Efficient Greedy Algorithms for Feature Selection in Robot Visual Localization
Vivek Pandey, Amirhossein Mollaei, Nader Motee
TL;DR
This work tackles real-time feature selection for robot visual localization under onboard resource limits by formulating it as a monotone submodular maximization problem. It introduces two greedy-based algorithms: a Stochastic-Greedy method that achieves near-optimal guarantees with reduced evaluations, and an Approximate-Greedy method that uses a trace surrogate to dramatically cut memory usage. Theoretical results establish an $(1 - 1/e - \varepsilon)$-type approximation for the stochastic approach and a per-feature trace characterization that justifies the surrogate-based method, including that $\operatorname{tr}(\mathbf{H}_{\star}^{f}) = 2 n_f - 3$. Collectively, these methods enable efficient, onboard feature selection for visual localization with potential applications in multi-robot settings and adaptive horizon strategies, while maintaining localization accuracy.
Abstract
Robot localization is a fundamental component of autonomous navigation in unknown environments. Among various sensing modalities, visual input from cameras plays a central role, enabling robots to estimate their position by tracking point features across image frames.

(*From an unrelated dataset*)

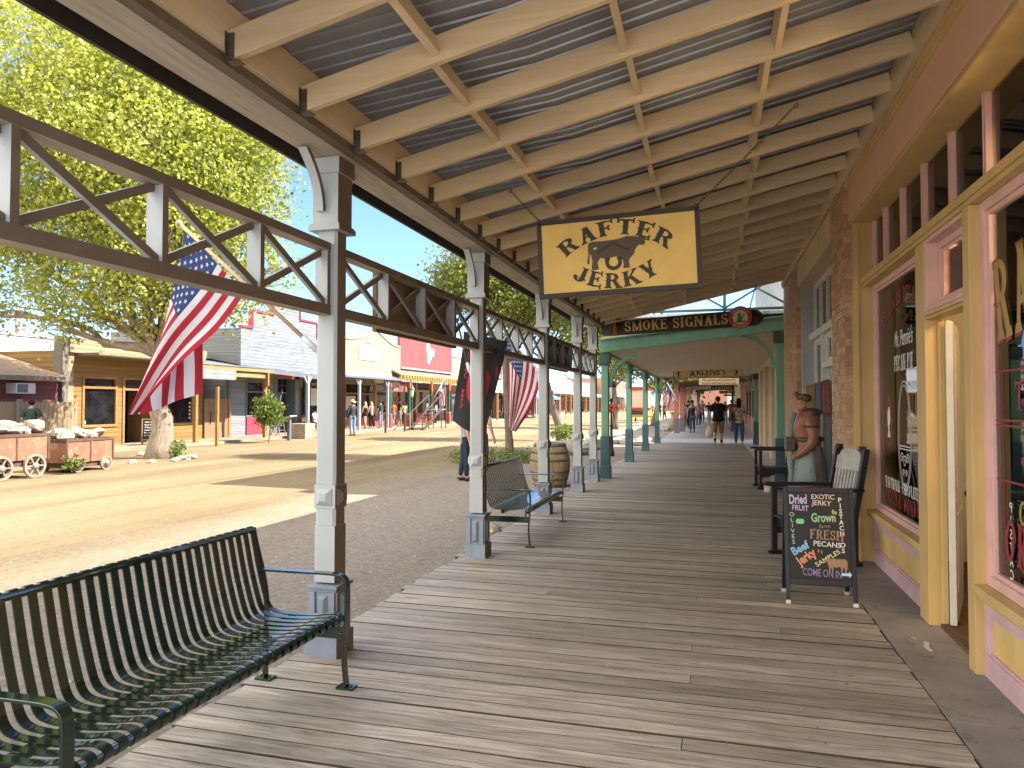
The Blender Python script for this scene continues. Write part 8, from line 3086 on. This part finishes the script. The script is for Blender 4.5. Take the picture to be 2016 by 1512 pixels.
	add('nose', Vector(V[IDX['brow']]) / k + Vector((0, .098, -.032)), .013, 'brow')
	zmin = min(v.z - (r if not isinstance(r, tuple) else r[1]) for v, r in zip(V, R)) if not sit else 0
	dz = Vector((0, 0, -zmin if not sit else 0))
	V = [v + dz for v in V]
	sk_ = skin_mesh("body", V, E, R, 0, 1)
	brow = V[IDX['brow']]
	for s in (-1, 1):
		sk_.ell(brow + Vector((s * .078 * k, .0, -.02 * k)), .012 * k, .02 * k, .03 * k, 8, 6)
	n_skin = len(sk_.f)
	sk_.cur = 1
	for s in (-1, 1):
		sk_.ell(brow + Vector((s * .030 * k, .083 * k, -.004 * k)), .011 * k, .008 * k, .007 * k, 6, 5)
	sk_.cur = 2
	sk_.ell(brow + Vector((0, .083 * k, -.068 * k)), .022 * k, .009 * k, .006 * k, 8, 5)
	M['eyedark'] = M.get('eyedark') or paint("dark_eye", (.02, .015, .012), .2)
	M['lip'] = M.get('lip') or paint("lip", (.32, .11, .09), .5)
	part("body", sk_, [M[skin], M['eyedark'], M['lip']], t, False)
	def garment(name, ids, pairs, grow, mat, root):
		gi = {a: i for i, a in enumerate(ids)}
		gv = []
		gr = []
		for a in ids:
			if isinstance(a, str):
				gv.append(V[IDX[a]])
				r_ = R[IDX[a]]
				gr.append(tuple(x + grow * k for x in r_) if isinstance(r_, tuple) else r_ + grow * k)
			else:
				gv.append(Vector(a[0]))
				gr.append(a[1])
		ge = [(gi[a], gi[b]) for a, b in pairs]
		return part(name, skin_mesh(name, gv, ge, gr, gi[root], 1), mat, t, False)
	if bottom is not None:
		ids = ['pelvis', 'hpL', 'hpR', 'knL', 'knR']
		pr = [('pelvis', 'hpL'), ('pelvis', 'hpR'), ('hpL', 'knL'), ('hpR', 'knR')]
		low = (tuple(V[IDX['waist']].lerp(V[IDX['pelvis']], .1)), (.138 * B * k, .112 * B * k))
		ids.append(low)
		pr.append(('pelvis', low))
		for nm_ in 'LR':
			if legs == 'long':
				e_ = (tuple(V[IDX['an' + nm_]].lerp(V[IDX['cf' + nm_]], .06)), .056 * k)
				c_ = (tuple(V[IDX['cf' + nm_]]), .070 * k * (.75 + .25 * B))
				ids += [c_, e_]
				pr += [('kn' + nm_, c_), (c_, e_)]
			elif legs == 'short':
				e_ = (tuple(V[IDX['kn' + nm_]].lerp(V[IDX['cf' + nm_]], .3)), .085 * k * (.7 + .3 * B))
				ids.append(e_)
				pr.append(('kn' + nm_, e_))
			else:   # brief shorts
				ids.remove('kn' + nm_)
				pr = [p_ for p_ in pr if 'kn' + nm_ not in p_]
				e_ = (tuple(V[IDX['hp' + nm_]].lerp(V[IDX['kn' + nm_]], .35)), .092 * k)
				ids.append(e_)
				pr.append(('hp' + nm_, e_))
		garment("trousers" if legs == 'long' else "shorts", ids, pr, .014, bottom, 'pelvis')
	if top is not None:
		hem = (tuple(V[IDX['pelvis']] + Vector((0, 0, -.0 * k))), (.166 * B * k, .138 * B * k))
		hem2 = (tuple(V[IDX['pelvis']] + Vector((0, -.005, -.13 * k))), (.168 * B * k, .14 * B * k))
		ids = ['waist', 'chest', 'neckbase', 'shL', 'shR', hem, hem2]
		pr = [('waist', hem), (hem, hem2), ('waist', 'chest'), ('chest', 'neckbase'), ('neckbase', 'shL'), ('neckbase', 'shR')]
		for nm_ in 'LR':
			if sleeves == 'long':
				e_ = (tuple(V[IDX['wr' + nm_]].lerp(V[IDX['el' + nm_]], .06)), .043 * k)
				ids += ['el' + nm_, e_]
				pr += [('sh' + nm_, 'el' + nm_), ('el' + nm_, e_)]
			elif sleeves == 'short':
				e_ = (tuple(V[IDX['el' + nm_]].lerp(V[IDX['sh' + nm_]], .22)), .066 * k * (.8 + .2 * B))
				ids.append(e_)
				pr.append(('sh' + nm_, e_))
		garment("shirt", ids, pr, .022, top, 'waist')
	if vest is not None:
		hem = (tuple(V[IDX["pelvis"]] + Vector((0, -.01 * k, -.03 * k))), (.205 * B * k, .165 * B * k))
		up_ = (tuple(V[IDX['neckbase']] + Vector((0, -.02 * k, .0))), (.13 * k, .085 * k))
		ids = ['waist', 'chest', hem, up_]
		garment("vest", ids, [('waist', hem), ('waist', 'chest'), ('chest', up_)], .032, vest, 'waist')
	if shoes is not None:
		for nm_ in 'LR':
			a, b = V[IDX['an' + nm_]], V[IDX['toe' + nm_]]
			d_ = (b - a)
			m_ = skin_mesh("shoe", [a + Vector((0, 0, -.01 * k)), a + Vector((0, -.035 * k, -.045 * k)), a.lerp(b, .55) + Vector((0, 0, -.008 * k)), b + d_.normalized() * .03 * k], [(0, 1), (0, 2), (2, 3)], [.054 * k, .042 * k, (.054 * k, .042 * k), (.048 * k, .033 * k)], 0, 1)
			part("shoe", m_, shoes, t, False)
	if hair is not None:
		m_ = MB()
		m_.ell(brow + Vector((0, -.020 * k, .022 * k)), .088 * k, .098 * k, .088 * k, 16, 10)
		if long_hair:
			m_.ell(brow + Vector((0, -.07 * k, -.11 * k)), .095 * k, .05 * k, .19 * k, 14, 10)
		part("hair", m_, hair, t, False)
	if hat is not None:
		hm, kind = hat
		m_ = MB()
		c_ = brow + Vector((0, -.005 * k, .035 * k))
		if kind == 'brim':
			n_ = 24
			vs, fs = [], []
			for (r_, z_) in ((.098, .0), (.21, .0), (.215, .008), (.1, .012), (.094, .09), (.075, .13), (.0, .115)):
				for q in range(n_):
					a = 2 * math.pi * q / n_
					up_z = (.045 * abs(math.cos(a)) ** 2 - .015 * abs(math.sin(a))) if r_ > .15 else 0
					vs.append(c_ + Vector((r_ * .88 * math.cos(a), r_ * 1.08 * math.sin(a), z_ + up_z)) * k)
			for i in range(6):
				for q in range(n_):
					a, b = i * n_ + q, i * n_ + (q + 1) % n_
					fs.append((a, b, b + n_, a + n_))
			m_.add(vs, fs, True)
		else:
			m_.ell(c_ + Vector((0, -.01 * k, -.01 * k)), .093 * k, .108 * k, .10 * k, 16, 10)
			m_.box(c_.x - .07 * k, c_.x + .07 * k, c_.y + .06 * k, c_.y + .19 * k, c_.z - .012 * k, c_.z + .004 * k)
		part("hat", m_, hm, t, False)
	return t, V, IDX
def carried(name, label, cat, t, V, IDX, hand, mat, kind='bag'):
	"""a bag hanging from a hand: a thing of its own"""
	Mx = ROOT[t.name]
	p = Mx @ (V[IDX['pm' + hand]] + Vector((0, 0, -.05)))
	m = MB()
	m.tube(smooth([(p.x - .03, p.y, p.z), (p.x - .05, p.y, p.z - .12), (p.x - .1, p.y, p.z - .2)], 1), .008, 5)
	m.tube(smooth([(p.x + .03, p.y, p.z), (p.x + .05, p.y, p.z - .12), (p.x + .1, p.y, p.z - .2)], 1), .008, 5)
	for i in range(1):
		vs, fs = [], []
		n_ = 14
		for (r_, z_) in ((.03, -.10), (.075, -.18), (.12, -.28), (.145, -.42), (.13, -.52), (.06, -.56), (.0, -.555)):
			for q in range(n_):
				a = 2 * math.pi * q / n_
				w = 1 + .12 * math.sin(a * 3 + z_ * 9) + .06 * math.sin(a * 5)
				vs.append((p.x + r_ * w * math.cos(a), p.y + r_ * .65 * w * math.sin(a), p.z + z_))
		for i2 in range(6):
			for q in range(n_):
				a, b = i2 * n_ + q, i2 * n_ + (q + 1) % n_
				fs.append((a, b, b + n_, a + n_))
		m.add(vs, fs, True)
	return single(name, m, mat, label, cat, loc=(p.x, p.y, p.z))
blk = cl("black_cotton", (.012, .012, .013))
jean = cl("blue_denim", (.05, .085, .16))
djean = cl("dark_denim", (.022, .030, .05))
ljean = cl("faded_denim", (.20, .27, .36))
khaki = cl("brown_khaki", (.20, .115, .035))
wht = cl("white_cotton", (.62, .62, .62))
gry = cl("grey_cotton", (.27, .27, .28))
dgry = cl("charcoal_cotton", (.05, .055, .065))
pnk = cl("pink_cotton", (.50, .24, .25))
plum = cl("plum_plaid_cotton", (.20, .055, .085))
lblu = cl("pale_blue_cotton", (.36, .42, .58))
org = cl("orange_cotton", (.60, .13, .04))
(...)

However, image frames often contain a large number of features, many of which are redundant or uninformative for localization. Processing all features can introduce significant computational latency and inefficiency. This motivates the need for intelligent feature selection, identifying a subset of features that are most informative for localization over a prediction horizon. In this work, we propose two fast and memory-efficient feature selection algorithms that enable robots to actively evaluate the utility of visual features in real time. Unlike existing approaches with high computational and memory demands, the proposed methods are explicitly designed to reduce both time and memory complexity while achieving a favorable trade-off between computational efficiency and localization accuracy.